__WHAT YOU NEED TO DO__. Scan the data below. Pull out each line where "image" occurs.

_ _ _

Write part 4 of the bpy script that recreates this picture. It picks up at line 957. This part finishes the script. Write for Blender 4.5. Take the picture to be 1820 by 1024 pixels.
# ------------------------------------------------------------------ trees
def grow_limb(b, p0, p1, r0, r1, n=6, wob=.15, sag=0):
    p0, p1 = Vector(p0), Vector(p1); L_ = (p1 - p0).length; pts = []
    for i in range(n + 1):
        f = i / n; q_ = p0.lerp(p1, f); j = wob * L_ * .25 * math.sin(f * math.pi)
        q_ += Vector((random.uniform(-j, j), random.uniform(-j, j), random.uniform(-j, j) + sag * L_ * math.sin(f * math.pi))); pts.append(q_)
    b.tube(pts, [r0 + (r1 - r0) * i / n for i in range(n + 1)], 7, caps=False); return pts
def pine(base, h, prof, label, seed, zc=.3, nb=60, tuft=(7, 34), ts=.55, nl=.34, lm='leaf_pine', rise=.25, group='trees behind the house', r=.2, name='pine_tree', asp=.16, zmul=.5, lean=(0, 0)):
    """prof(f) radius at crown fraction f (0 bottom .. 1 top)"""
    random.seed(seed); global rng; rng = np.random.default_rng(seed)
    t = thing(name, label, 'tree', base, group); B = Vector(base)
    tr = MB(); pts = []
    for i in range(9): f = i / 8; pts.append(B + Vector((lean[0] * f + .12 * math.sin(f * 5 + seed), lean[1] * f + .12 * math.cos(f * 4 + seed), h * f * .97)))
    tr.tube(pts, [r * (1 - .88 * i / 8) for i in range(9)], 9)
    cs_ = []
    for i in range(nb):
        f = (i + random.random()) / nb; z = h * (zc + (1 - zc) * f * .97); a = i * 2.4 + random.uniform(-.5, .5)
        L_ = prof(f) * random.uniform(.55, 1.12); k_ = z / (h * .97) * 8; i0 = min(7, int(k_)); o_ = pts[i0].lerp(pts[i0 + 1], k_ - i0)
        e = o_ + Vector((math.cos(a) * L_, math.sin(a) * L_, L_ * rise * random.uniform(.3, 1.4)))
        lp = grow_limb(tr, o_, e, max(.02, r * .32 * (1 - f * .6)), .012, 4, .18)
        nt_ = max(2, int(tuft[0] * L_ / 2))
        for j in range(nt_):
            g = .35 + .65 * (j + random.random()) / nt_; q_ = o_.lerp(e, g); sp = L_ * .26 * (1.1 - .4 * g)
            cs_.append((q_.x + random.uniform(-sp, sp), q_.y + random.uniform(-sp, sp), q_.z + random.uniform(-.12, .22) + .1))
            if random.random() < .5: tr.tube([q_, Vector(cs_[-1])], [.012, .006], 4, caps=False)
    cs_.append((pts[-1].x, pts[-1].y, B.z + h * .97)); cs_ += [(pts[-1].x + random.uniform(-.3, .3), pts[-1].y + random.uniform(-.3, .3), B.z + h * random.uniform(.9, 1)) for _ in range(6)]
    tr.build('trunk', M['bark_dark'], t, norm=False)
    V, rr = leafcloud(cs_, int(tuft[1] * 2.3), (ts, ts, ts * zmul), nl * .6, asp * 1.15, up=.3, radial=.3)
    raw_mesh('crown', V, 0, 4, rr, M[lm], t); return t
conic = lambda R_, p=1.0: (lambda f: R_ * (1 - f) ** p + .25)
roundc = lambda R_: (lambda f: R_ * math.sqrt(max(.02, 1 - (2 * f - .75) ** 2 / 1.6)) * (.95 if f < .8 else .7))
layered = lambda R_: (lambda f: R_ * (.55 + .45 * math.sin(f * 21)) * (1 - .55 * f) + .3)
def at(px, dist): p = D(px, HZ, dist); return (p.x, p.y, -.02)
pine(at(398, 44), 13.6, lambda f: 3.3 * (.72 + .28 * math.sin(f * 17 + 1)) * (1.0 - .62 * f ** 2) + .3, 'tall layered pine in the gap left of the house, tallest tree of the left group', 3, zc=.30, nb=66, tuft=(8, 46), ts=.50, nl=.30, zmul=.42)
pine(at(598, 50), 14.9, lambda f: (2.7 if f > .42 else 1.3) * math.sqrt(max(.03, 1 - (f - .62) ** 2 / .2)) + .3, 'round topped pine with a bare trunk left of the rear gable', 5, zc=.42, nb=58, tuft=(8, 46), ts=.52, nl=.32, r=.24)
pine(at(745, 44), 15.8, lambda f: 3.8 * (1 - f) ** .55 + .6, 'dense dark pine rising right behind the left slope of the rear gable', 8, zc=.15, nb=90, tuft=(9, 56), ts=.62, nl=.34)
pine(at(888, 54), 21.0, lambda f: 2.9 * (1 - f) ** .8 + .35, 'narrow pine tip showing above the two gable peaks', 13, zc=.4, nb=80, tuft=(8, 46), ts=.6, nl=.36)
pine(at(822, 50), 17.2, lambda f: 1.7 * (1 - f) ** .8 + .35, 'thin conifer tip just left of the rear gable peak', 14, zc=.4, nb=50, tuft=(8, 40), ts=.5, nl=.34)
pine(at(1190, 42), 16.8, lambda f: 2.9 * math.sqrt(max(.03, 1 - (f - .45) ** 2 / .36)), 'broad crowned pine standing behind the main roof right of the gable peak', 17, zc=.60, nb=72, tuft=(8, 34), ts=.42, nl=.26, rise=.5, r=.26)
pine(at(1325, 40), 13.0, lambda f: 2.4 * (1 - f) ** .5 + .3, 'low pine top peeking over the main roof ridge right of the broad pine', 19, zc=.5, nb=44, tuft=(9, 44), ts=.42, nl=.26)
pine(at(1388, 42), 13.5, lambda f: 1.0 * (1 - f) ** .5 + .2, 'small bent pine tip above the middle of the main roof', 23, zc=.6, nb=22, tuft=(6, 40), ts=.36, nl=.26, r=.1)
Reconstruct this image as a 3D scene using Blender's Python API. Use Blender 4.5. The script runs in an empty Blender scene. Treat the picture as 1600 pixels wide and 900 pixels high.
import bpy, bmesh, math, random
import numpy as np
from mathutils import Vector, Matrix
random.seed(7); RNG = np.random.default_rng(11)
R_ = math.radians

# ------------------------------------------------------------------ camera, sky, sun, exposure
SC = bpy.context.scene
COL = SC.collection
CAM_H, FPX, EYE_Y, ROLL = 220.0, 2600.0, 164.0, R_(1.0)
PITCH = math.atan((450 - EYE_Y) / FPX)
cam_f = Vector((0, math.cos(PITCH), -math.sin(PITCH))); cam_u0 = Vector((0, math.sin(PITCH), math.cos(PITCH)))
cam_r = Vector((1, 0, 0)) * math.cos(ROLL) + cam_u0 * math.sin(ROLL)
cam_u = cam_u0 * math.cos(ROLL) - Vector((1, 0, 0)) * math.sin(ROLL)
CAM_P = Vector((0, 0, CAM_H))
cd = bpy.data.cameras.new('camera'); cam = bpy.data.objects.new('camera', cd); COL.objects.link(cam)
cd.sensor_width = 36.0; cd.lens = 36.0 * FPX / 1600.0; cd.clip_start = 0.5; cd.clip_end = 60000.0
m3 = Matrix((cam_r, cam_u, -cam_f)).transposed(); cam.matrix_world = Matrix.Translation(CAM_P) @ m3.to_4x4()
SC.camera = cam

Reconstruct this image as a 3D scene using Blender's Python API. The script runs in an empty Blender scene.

_ _ _

__ANSWER FOR THIS EXERCISE__.
Reconstruct this image as a 3D scene using Blender's Python API. Use Blender 4.5. The script runs in an empty Blender scene. Treat the picture as 1600 pixels wide and 900 pixels high.
Reconstruct this image as a 3D scene using Blender's Python API. The script runs in an empty Blender scene.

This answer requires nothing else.